The one Keefer cornet that I have been looking for over the years is one equipped with the special Keefer logo finger buttons. They came in either red or blue with the eagle logo and cornet. This one turned up and aside from the tarnished surface it actually looked pretty good.

Keefer Cornet

Keefer Cornet 2

Keefer Valve Buttons

Despite the tarnish, I could tell that this had gold plated highlights and a great engraving inside the bell. This came from a pawn shop that ended up selling it online but they left their old price tag on it which read $1,099! It seems no one knows what instruments are worth.

Here it is all apart and ready for polishing. The amazing part is that aside from one tiny ding and one spot of light scratches, this thing is in mint condition. The only problem was super stuck slides and Bb/A valve.
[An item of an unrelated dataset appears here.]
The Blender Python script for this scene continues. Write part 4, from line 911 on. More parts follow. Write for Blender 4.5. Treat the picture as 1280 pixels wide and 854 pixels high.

After several days soaking in penetrating fluid, I finally got all but the second valve out.

Keefer Cornet restoration

Here it is all finished and playing great again. Thankfully the valves are still pretty tight and the original Keefer mouthpiece sounds good. I tried this with a modern cornet mouthpiece and it sounded terrible so I will stick with the old one.

This is stamped with serial #9686, M for medium bore (it measures 0.464"), and HP for high pitch. It does play in low pitch with the long secondary slide so probably is designed for both and would have come with a shorter slide for high pitch. For low pitch Bb you have to pull the slides out a little to a marked line.

Keefer Grenadier Cornet 1

Keefer COrnet

Here is the 1922 catalog page for a similar cornet.

Keefer Catalog 1922

The quest then began for a matching case. A few months later I found a set of accessories for sale that included a mute, lyre, C tuning slide, and two slides for high pitch. I then did a quick search under the same seller and found the case also so bought everything. When I received them, I was happy to find that everything matched exactly. The seller was from Philadelphia and the cornet came from a suburb of that city so is it possible the cornet was reunited with its original case and parts? It seems likely.

The patent refers to the case design by Henry Distin.